Il Vangelo proposto oggi dalla Liturgia ambrosiana nella versione giovannea propone una soluzione: trattasi della moltiplicazione dei pani e dei pesci a partire dal dono di un ragazzo che offre i suoi al Maestro. Ragionando tra me e me mi son chiesto se non sia questa la vera via della giustizia (anche sociale). Quel giovinetto avrebbe potuto spartire il suo cibo con i suoi cari o con qualche amico, e sarebbe stato un comportamento encomiabile. Avrebbe addirittura potuto condividere il desco con qualche vicino sconosciuto fino a quel momento, e questa sarebbe stata una scelta che avrebbe suscitato il plauso di chiunque. Invece, ha dato il suo poco a Gesù che l’ha moltiplicato per tutti. Sono persuaso che la giustizia sociale sia una pia illusione e con ciò non intendo asserire che non vada perseguita il più e il meglio possibile, ma pensare di realizzarla qui sulla terra mi pare operazione se non impossibile quantomeno assai difficile. Perché? Perché l’uomo imperfetto non riuscirà mai in una cosa così perfetta, è troppo grande il suo limite se Qualcuno non lo aiuta a superarsi. Le grandi ideologie non bastano, perché a essere intellettualmente onesti anche quella riassunta in cori da stadio succitati ha portato a scarsi risultati. Qualcuno – risentito – affermerà che ha portato al punto in cui siamo. Appunto. Quanto odio, quanta differenza sociale, quanta violenza, per cosa? Per essere punto e a capo. Stati e culture che hanno perseguito tale ideologia sono diventati un mostro sempre più distante dall’ideale ideologico (Cina docet).

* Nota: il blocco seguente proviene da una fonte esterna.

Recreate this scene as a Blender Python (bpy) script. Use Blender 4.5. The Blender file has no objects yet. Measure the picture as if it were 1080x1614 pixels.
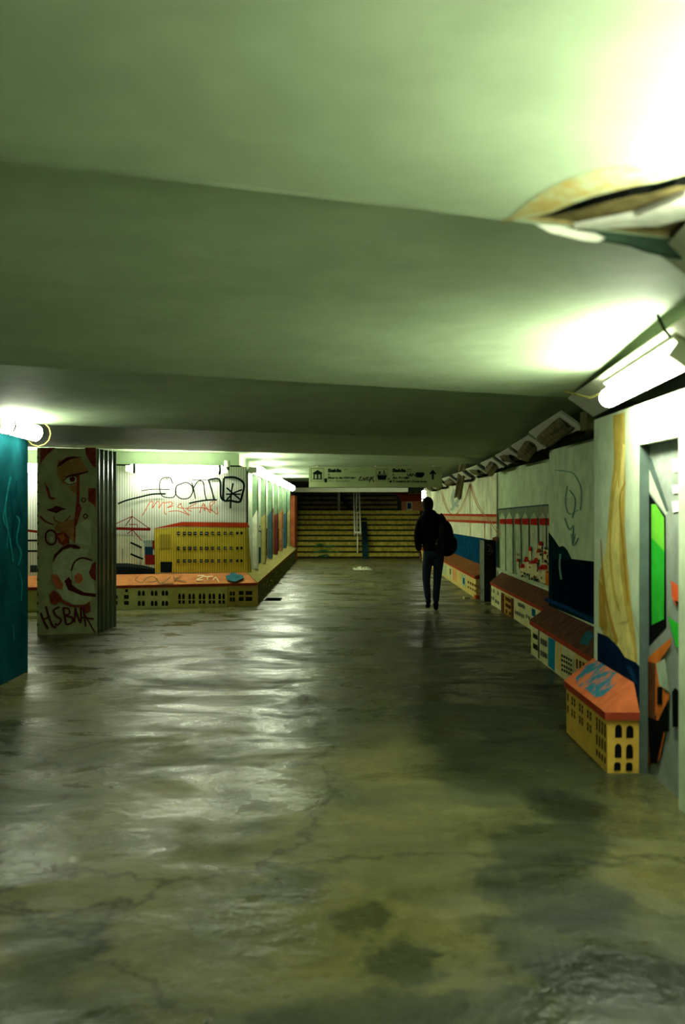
import bpy, bmesh, math, random
from mathutils import Vector, Matrix, Euler
random.seed(7)
C = bpy.context.scene.collection
F = 1575.0; CX = 540.0; CY = 800.0; H = 1.59
PI = math.pi

# ------------------------------------------------------------------ materials
def lin(c):
    c = c/255.0
    return c/12.92 if c <= 0.04045 else ((c+0.055)/1.055)**2.4
MATS = {}
def mat(name, rgb, rough=0.7, noise=0.25, scale=5.0, metal=0.0, dark=0.55, flutes=False, spec=0.0, bump=0.0):
    if name in MATS: return MATS[name]
    m = bpy.data.materials.new(name); m.use_nodes = True
    nt = m.node_tree; b = nt.nodes['Principled BSDF']
    col = (lin(rgb[0]), lin(rgb[1]), lin(rgb[2]), 1)
    b.inputs['Roughness'].default_value = rough
    b.inputs['Metallic'].default_value = metal
    b.inputs['Specular IOR Level'].default_value = spec
    tc = nt.nodes.new('ShaderNodeTexCoord')
    nz = nt.nodes.new('ShaderNodeTexNoise'); nz.inputs['Scale'].default_value = scale
    nz.inputs['Detail'].default_value = 6; nz.inputs['Roughness'].default_value = 0.65
    nt.links.new(tc.outputs['Object'], nz.inputs['Vector'])
    rp = nt.nodes.new('ShaderNodeValToRGB')
    rp.color_ramp.elements[0].position = 0.38; rp.color_ramp.elements[1].position = 0.62
    k = 1-noise*(1-dark)*2
    rp.color_ramp.elements[0].color = (col[0]*k, col[1]*k, col[2]*k, 1)
    rp.color_ramp.elements[1].color = col
    nt.links.new(nz.outputs['Fac'], rp.inputs['Fac'])
    out = rp.outputs['Color']
    if flutes:
        wv = nt.nodes.new('ShaderNodeTexWave'); wv.wave_type = 'BANDS'; wv.bands_direction = 'X'
        wv.inputs['Scale'].default_value = 8.2; wv.inputs['Distortion'].default_value = 0
        nt.links.new(tc.outputs['Object'], wv.inputs['Vector'])
        r2 = nt.nodes.new('ShaderNodeValToRGB')
        r2.color_ramp.elements[0].position = 0.0; r2.color_ramp.elements[0].color = (.5, .5, .5, 1)
        r2.color_ramp.elements[1].position = 0.45; r2.color_ramp.elements[1].color = (1, 1, 1, 1)
        nt.links.new(wv.outputs['Fac'], r2.inputs['Fac'])
        mx = nt.nodes.new('ShaderNodeMix'); mx.data_type = 'RGBA'; mx.blend_type = 'MULTIPLY'
        mx.inputs['Factor'].default_value = 1
        nt.links.new(out, mx.inputs[6]); nt.links.new(r2.outputs['Color'], mx.inputs[7])
        out = mx.outputs[2]
    nt.links.new(out, b.inputs['Base Color'])
    if bump:
        bp = nt.nodes.new('ShaderNodeBump'); bp.inputs['Strength'].default_value = bump
        bp.inputs['Distance'].default_value = 0.02
        nt.links.new(nz.outputs['Fac'], bp.inputs['Height']); nt.links.new(bp.outputs['Normal'], b.inputs['Normal'])
    MATS[name] = m
    return m
def emis(name, rgb, strength):
    m = bpy.data.materials.new(name); m.use_nodes = True
    nt = m.node_tree; nt.nodes.clear()
    e = nt.nodes.new('ShaderNodeEmission'); o = nt.nodes.new('ShaderNodeOutputMaterial')
    e.inputs['Color'].default_value = (*rgb, 1); e.inputs['Strength'].default_value = strength
    nt.links.new(e.outputs[0], o.inputs[0]); MATS[name] = m
    return m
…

Per cui c’è un’altra via, quella cristiana che insegna a dare a Gesù: consegnare e consegnarsi a lui. In tal modo il poco può sfamare – miracolo! – tanta gente. Egli, inoltre, non fa mai il miracolo in solitudine, ma sempre vuole appoggiarsi ai suoi discepoli. C’è una mediazione che implica la responsabilità di ciascuno – mai dissolta nel collettivismo – affinché il miracolo si realizzi. È innegabile che donarsi è assai faticoso.

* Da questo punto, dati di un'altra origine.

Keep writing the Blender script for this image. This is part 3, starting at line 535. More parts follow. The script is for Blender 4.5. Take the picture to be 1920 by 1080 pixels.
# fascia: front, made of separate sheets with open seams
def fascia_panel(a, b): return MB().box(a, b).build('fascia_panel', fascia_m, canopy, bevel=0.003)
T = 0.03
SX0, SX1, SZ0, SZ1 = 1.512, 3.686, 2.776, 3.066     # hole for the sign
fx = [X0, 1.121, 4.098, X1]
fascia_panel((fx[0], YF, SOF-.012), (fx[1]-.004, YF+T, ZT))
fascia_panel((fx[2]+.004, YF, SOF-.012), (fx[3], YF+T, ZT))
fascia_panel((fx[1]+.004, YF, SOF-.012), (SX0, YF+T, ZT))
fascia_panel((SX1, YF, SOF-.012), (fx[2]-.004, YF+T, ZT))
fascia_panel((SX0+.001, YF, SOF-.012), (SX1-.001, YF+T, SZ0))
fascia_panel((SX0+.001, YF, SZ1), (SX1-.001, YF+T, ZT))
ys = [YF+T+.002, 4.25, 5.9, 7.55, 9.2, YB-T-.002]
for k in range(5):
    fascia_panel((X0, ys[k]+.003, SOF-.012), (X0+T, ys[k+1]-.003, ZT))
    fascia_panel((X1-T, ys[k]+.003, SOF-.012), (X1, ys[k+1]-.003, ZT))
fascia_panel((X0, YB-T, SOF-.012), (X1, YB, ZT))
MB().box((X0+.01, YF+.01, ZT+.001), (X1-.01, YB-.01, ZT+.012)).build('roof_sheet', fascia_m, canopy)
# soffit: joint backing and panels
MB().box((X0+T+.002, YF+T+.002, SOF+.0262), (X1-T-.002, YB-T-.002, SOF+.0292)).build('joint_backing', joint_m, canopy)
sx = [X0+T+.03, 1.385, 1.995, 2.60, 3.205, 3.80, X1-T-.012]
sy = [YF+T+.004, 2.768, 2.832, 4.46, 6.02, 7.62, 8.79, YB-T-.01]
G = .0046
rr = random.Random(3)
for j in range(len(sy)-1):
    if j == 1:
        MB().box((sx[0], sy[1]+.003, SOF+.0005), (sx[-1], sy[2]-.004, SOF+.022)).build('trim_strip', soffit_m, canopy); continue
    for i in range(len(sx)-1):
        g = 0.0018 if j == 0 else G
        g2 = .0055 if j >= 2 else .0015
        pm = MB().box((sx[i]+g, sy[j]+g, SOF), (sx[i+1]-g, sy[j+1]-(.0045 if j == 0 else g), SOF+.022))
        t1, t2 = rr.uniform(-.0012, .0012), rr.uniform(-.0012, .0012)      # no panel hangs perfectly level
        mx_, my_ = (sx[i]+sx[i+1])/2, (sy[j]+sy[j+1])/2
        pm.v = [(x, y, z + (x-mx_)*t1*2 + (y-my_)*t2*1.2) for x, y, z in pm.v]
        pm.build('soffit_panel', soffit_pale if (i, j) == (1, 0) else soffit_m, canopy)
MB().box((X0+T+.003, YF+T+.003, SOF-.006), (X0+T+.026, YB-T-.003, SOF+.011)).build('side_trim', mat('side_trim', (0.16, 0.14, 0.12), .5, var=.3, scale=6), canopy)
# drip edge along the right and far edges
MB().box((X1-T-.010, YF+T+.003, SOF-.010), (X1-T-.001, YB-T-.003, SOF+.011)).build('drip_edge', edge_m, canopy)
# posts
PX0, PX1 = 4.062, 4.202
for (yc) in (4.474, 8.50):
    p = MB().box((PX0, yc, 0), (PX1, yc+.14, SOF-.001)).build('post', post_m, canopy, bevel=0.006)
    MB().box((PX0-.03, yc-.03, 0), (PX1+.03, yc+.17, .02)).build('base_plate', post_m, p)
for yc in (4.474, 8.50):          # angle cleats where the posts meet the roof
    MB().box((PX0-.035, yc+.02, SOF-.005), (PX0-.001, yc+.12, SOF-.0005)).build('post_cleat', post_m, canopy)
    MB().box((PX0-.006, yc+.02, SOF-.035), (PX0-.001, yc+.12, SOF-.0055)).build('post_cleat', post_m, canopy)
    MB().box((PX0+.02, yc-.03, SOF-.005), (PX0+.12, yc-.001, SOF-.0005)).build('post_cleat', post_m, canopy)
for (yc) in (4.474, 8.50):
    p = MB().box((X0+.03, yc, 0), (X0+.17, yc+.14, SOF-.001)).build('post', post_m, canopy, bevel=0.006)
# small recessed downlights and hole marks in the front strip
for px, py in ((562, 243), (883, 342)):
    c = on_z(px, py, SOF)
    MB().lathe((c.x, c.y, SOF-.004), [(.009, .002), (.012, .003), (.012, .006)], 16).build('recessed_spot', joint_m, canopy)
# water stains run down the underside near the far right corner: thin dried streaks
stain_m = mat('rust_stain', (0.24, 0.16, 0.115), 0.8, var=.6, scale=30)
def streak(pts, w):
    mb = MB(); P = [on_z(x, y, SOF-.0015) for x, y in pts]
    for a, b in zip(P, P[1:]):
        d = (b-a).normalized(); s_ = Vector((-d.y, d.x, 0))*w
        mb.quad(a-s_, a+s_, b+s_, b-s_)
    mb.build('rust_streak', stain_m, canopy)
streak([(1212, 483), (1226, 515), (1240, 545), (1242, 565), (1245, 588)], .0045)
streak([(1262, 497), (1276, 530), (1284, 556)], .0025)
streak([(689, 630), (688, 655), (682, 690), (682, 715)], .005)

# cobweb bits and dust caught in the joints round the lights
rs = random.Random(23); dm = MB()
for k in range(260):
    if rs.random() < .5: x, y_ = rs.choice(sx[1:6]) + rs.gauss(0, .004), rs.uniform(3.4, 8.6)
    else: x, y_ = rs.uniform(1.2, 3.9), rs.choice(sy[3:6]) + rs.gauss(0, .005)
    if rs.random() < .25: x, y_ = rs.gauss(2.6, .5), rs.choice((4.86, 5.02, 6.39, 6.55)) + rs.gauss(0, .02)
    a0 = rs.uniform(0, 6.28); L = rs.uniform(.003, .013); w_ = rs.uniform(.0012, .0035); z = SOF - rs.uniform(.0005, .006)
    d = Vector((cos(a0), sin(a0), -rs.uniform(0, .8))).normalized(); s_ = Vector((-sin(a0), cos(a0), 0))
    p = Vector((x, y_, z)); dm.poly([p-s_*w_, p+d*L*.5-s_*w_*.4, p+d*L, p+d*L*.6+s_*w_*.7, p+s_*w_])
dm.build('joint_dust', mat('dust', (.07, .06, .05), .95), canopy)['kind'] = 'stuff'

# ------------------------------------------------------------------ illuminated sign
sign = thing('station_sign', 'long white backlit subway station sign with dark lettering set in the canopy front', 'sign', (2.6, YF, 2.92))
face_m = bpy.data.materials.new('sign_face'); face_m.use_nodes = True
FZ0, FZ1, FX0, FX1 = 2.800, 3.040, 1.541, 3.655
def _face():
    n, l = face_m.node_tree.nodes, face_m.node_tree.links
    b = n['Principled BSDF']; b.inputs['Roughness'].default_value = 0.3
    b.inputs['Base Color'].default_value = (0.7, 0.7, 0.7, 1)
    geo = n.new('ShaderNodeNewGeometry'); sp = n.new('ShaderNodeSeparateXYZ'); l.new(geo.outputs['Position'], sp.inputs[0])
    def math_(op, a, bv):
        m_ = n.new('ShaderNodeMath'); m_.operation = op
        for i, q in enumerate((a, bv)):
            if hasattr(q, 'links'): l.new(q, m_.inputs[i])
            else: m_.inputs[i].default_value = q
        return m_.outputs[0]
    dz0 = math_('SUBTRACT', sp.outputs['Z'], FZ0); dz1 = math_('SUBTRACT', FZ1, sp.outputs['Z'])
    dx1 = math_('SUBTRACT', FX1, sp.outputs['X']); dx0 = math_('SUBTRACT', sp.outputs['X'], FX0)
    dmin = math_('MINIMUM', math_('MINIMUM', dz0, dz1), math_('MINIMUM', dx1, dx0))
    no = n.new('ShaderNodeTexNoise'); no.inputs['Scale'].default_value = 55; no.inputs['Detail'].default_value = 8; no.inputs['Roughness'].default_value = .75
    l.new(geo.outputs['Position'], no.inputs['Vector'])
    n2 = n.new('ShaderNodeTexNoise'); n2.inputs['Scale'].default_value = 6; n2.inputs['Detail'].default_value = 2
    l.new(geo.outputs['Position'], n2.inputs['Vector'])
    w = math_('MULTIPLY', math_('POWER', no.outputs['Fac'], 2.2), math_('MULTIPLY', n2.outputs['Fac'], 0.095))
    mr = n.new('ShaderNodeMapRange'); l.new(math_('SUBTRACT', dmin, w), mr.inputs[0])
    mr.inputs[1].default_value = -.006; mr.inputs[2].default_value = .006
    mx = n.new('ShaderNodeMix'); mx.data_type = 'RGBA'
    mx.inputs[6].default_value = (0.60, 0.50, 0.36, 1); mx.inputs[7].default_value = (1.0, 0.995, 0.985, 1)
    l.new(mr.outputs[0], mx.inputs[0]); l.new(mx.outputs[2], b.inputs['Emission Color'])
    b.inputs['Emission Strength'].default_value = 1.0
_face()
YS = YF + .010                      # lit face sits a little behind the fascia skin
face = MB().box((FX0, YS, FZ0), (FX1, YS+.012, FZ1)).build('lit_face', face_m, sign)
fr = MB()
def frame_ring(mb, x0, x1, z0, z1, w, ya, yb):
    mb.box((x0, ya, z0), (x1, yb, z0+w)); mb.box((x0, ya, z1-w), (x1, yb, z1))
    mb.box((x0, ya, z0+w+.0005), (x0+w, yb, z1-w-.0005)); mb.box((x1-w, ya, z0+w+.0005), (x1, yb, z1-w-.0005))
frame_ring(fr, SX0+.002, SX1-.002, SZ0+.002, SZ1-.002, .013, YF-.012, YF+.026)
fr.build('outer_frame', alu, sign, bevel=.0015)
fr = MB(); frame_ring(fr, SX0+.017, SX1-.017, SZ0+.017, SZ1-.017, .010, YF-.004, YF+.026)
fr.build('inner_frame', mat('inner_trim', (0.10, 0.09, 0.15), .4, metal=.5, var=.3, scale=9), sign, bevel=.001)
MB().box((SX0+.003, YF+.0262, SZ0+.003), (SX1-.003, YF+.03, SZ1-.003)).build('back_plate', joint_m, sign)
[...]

Da altra parte, magari è più facile innalzare canzonette con il pugno chiuso, fomentare l’odio contro chi non la pensa “uguale”, continuare una devozione (questa sì fondamentalista) verso un credo politico, smaterializzare nel collettivo l’impegno personale. Senza moralismo o qualsivoglia giudizio da parte di chi scrive, noi si preferisce dare quel poco che abbiamo a Gesù, aiutarlo a ridistribuirlo, pur nelle nostre mancanze che non ci fanno perfetti, ma certi della Sua verità, e nel costante logorio del quotidiano. Senza alzare grida, senza sdegno, senza utopie.